Another clarifying moment for Garcia during her time at Sewanee was a policy class she took with Fielding. “I realized, ‘This is how it all works!’” she says. “This is how we spread extractive systems, and this is how we fight extractive systems. This is how we regulate and use or not use the land. This is how communities get impacted. This class was my aha moment about how science and policy interact and where the potential for failure in our management regulations and policies can occur.”
After graduating from Sewanee, Garcia earned a master’s degree in marine policy from the University of Delaware, where she focused on how Indigenous communities along the mid-Atlantic coast perceive offshore wind power.
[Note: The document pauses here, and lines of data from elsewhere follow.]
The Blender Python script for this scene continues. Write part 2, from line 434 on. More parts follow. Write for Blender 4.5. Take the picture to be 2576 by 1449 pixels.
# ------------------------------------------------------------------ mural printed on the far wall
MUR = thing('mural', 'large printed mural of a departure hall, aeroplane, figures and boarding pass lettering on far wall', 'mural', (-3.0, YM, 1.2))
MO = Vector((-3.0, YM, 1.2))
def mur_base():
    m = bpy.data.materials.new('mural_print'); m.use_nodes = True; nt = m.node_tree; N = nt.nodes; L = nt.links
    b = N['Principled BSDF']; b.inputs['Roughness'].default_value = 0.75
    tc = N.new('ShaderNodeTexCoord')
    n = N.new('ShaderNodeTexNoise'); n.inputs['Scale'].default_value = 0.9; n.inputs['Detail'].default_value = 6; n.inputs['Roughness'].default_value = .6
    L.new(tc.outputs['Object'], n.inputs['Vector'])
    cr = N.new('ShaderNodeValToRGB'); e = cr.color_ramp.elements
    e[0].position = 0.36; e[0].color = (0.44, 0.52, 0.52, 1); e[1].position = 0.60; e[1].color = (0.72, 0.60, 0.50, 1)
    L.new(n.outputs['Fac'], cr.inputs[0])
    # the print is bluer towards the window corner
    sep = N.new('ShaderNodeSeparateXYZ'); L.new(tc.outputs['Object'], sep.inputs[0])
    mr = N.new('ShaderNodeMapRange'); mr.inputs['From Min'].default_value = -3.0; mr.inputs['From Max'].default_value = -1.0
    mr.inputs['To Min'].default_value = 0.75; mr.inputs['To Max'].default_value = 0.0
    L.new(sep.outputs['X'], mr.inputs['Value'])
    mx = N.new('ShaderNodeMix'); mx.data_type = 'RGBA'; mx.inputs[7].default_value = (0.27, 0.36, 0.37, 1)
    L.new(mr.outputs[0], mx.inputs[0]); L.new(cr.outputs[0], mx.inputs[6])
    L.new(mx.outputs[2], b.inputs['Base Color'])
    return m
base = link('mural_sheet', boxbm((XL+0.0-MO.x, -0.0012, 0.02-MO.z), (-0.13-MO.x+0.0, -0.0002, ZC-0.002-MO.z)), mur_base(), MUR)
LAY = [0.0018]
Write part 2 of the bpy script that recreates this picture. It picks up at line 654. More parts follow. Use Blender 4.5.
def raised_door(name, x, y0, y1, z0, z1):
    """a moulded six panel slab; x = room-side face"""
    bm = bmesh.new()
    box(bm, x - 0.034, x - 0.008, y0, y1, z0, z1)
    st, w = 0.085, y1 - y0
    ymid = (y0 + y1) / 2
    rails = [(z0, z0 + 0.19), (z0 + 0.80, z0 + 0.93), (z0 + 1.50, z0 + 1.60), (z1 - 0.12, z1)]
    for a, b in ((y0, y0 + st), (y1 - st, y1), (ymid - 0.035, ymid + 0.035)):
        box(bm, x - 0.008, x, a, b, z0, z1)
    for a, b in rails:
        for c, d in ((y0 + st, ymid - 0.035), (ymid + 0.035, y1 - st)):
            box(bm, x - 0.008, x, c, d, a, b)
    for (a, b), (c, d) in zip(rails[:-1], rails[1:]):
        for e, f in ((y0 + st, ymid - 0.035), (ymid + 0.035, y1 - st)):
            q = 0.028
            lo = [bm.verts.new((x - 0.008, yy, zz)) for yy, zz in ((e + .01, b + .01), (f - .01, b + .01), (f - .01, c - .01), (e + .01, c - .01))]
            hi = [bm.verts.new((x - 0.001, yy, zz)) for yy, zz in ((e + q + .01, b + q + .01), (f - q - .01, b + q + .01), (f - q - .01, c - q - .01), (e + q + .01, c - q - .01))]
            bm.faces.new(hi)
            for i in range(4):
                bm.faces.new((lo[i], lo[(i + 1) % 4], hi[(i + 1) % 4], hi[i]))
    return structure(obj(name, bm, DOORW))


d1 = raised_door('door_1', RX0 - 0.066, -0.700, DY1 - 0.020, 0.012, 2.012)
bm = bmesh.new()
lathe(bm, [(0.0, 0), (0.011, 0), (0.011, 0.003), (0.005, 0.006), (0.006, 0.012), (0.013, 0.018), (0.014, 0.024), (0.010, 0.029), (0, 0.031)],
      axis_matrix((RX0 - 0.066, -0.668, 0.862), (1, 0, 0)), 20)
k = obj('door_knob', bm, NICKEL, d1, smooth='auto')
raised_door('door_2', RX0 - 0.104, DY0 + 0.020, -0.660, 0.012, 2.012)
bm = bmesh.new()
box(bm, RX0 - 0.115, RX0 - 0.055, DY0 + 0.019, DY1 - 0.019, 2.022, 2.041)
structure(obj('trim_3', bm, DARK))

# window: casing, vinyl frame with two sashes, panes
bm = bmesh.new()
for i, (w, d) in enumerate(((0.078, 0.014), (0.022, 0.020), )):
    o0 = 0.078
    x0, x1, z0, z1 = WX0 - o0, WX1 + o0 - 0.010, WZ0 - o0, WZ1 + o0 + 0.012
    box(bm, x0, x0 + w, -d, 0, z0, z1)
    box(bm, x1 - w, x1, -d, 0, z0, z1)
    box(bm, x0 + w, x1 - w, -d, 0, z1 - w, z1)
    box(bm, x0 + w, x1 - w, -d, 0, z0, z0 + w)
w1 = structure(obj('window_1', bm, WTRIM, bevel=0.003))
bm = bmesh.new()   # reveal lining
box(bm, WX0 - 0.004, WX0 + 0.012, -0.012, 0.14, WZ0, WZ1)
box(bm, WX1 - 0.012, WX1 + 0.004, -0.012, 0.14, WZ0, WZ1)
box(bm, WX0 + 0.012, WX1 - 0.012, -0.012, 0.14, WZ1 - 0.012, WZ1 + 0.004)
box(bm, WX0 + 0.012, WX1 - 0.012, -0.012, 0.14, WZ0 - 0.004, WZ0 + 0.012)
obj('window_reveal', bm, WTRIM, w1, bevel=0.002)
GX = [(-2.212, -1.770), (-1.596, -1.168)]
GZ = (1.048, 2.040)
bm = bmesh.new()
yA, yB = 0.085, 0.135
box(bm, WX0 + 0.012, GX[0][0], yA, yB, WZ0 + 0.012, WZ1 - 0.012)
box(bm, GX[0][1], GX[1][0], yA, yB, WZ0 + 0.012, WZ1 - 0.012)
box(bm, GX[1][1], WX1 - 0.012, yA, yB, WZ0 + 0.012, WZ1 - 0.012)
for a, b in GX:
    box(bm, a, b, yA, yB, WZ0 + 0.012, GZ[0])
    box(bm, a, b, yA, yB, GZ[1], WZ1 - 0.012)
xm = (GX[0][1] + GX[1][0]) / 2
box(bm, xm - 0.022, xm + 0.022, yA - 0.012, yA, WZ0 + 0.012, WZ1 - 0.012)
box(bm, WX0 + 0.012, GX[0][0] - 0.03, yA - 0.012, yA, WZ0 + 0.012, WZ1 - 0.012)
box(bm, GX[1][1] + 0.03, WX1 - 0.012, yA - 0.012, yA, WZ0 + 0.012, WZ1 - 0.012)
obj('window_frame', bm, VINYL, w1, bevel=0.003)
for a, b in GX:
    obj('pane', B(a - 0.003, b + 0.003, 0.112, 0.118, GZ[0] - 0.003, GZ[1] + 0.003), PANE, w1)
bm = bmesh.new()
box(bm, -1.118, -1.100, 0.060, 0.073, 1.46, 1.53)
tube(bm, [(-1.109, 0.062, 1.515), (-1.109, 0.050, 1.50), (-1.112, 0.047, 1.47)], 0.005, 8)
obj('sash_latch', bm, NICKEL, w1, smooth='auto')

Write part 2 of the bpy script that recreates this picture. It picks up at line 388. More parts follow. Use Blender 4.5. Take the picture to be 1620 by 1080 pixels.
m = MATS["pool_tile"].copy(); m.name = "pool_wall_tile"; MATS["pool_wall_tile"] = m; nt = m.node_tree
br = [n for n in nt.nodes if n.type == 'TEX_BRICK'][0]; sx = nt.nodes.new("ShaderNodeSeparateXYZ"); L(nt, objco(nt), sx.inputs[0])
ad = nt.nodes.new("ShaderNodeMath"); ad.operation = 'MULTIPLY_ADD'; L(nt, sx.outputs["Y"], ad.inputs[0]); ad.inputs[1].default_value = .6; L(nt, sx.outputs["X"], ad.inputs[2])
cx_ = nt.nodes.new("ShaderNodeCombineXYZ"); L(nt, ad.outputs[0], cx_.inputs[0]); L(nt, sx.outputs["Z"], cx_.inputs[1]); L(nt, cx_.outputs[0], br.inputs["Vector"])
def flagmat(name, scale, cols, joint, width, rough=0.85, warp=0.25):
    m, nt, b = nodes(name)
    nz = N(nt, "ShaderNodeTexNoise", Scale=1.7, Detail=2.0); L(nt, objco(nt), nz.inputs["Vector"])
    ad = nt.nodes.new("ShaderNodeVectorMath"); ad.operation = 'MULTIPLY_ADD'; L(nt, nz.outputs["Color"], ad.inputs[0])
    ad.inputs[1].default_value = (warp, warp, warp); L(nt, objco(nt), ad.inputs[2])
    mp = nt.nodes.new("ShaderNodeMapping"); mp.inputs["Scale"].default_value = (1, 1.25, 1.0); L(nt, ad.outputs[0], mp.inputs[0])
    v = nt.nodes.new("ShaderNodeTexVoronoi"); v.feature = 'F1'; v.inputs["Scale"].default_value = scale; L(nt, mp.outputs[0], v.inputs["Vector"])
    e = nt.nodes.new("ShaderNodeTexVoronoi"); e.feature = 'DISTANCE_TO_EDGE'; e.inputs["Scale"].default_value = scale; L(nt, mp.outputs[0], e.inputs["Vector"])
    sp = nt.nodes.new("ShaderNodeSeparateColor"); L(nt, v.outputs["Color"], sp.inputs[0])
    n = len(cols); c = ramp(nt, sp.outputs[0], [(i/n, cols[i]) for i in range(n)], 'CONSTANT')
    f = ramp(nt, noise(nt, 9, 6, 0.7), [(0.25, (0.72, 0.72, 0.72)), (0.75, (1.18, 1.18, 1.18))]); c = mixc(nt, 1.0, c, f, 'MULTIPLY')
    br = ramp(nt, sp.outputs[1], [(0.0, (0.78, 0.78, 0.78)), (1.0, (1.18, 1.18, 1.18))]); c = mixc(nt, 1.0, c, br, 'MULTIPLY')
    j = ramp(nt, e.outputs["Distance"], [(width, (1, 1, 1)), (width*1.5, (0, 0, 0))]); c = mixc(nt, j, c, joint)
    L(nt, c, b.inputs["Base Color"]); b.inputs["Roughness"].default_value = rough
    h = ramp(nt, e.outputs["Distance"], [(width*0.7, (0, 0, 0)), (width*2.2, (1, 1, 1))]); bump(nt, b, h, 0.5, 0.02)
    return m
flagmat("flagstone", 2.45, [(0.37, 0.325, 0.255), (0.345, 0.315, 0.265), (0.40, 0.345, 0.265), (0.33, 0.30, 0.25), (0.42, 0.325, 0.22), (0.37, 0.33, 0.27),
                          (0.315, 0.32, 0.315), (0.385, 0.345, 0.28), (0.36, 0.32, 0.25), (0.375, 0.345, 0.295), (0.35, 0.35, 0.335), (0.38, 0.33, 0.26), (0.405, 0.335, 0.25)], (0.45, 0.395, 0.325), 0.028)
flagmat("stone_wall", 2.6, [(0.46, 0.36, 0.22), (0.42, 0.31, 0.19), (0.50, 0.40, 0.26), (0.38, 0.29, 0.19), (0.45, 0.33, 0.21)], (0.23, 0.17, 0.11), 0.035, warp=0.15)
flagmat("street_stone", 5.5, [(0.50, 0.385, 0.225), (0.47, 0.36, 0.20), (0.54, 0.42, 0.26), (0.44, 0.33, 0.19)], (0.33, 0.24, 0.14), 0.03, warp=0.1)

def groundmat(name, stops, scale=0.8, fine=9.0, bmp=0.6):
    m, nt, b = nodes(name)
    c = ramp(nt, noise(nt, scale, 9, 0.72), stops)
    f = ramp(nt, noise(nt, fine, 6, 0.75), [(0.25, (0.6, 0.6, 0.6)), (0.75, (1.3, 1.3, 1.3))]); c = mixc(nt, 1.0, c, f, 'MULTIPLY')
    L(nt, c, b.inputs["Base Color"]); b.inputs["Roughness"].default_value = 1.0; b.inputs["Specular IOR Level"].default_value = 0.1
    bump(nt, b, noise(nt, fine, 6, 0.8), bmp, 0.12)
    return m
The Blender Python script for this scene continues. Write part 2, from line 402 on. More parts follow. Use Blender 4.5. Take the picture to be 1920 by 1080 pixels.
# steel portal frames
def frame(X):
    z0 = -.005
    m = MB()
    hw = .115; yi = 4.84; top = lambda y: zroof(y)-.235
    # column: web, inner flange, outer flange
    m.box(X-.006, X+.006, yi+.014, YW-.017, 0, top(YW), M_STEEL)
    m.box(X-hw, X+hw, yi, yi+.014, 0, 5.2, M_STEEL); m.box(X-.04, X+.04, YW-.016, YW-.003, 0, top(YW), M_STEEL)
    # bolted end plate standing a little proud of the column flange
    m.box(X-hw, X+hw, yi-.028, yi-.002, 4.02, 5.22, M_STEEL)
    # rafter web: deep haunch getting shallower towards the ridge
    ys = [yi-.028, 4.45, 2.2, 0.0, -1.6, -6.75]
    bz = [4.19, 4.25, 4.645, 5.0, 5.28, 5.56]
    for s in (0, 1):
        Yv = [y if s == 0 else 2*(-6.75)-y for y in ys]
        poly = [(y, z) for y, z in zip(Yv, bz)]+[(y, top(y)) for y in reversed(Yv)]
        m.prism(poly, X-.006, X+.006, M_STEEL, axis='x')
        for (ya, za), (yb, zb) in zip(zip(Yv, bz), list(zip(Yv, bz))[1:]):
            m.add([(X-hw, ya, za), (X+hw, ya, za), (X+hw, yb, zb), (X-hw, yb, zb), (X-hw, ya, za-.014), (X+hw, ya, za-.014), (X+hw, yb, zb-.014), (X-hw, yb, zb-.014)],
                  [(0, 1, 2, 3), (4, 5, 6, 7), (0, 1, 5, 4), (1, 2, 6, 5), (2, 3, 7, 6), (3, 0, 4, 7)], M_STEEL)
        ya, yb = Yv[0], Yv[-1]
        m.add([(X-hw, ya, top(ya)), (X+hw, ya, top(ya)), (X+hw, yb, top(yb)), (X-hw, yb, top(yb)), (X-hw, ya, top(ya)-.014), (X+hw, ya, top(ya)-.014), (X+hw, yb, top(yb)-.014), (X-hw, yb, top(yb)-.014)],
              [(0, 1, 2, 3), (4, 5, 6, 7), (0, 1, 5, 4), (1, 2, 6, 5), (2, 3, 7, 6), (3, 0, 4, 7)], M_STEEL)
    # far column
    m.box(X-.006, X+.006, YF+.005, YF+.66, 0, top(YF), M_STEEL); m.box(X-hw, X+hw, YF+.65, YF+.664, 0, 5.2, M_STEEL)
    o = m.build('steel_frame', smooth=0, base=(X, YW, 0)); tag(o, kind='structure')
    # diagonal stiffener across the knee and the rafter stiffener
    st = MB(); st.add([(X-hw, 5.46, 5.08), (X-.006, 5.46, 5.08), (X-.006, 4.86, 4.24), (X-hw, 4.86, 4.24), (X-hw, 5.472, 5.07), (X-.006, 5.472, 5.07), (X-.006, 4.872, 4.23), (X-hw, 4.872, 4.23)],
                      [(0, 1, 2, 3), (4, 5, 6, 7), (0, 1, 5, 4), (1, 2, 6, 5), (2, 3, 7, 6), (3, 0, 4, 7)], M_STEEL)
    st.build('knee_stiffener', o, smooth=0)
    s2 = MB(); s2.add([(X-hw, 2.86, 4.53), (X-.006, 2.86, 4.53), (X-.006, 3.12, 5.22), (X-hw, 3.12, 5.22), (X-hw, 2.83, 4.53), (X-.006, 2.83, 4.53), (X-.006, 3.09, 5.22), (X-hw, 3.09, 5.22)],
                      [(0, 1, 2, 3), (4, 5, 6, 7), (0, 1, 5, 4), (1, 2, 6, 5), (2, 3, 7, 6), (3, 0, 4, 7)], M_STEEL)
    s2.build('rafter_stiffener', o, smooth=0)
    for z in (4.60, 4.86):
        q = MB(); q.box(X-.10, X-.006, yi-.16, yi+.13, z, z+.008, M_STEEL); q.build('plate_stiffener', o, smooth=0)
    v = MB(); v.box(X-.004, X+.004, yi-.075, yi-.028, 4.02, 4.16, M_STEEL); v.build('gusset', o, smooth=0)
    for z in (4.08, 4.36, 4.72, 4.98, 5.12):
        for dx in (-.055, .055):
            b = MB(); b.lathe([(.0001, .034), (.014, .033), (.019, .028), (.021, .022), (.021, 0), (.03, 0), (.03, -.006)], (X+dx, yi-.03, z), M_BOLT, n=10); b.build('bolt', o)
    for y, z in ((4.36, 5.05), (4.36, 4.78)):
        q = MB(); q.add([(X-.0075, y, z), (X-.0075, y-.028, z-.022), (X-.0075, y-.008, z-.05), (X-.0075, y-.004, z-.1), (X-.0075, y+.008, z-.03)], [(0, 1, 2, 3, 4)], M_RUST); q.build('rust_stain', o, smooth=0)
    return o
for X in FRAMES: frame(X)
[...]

Next came a yearlong fellowship that seemed tailor-made for her: the National Oceanic and Atmospheric Administration’s Sea Grant program in Alaska needed someone to develop strategies to raise Indigenous voices in conservation. “Looking back on it, of course I ended up in Alaska,” she says. “Alaska has the longest coastline in the country, it has the most tribes, and it’s the canary in the coal mine when it comes to climate change—ocean acidification, rapid warming, heat waves in the ocean, algal blooms. The list goes on and on. I told myself I wanted to be on the front lines of climate change, and I found our most pressing challenges here in Alaska.”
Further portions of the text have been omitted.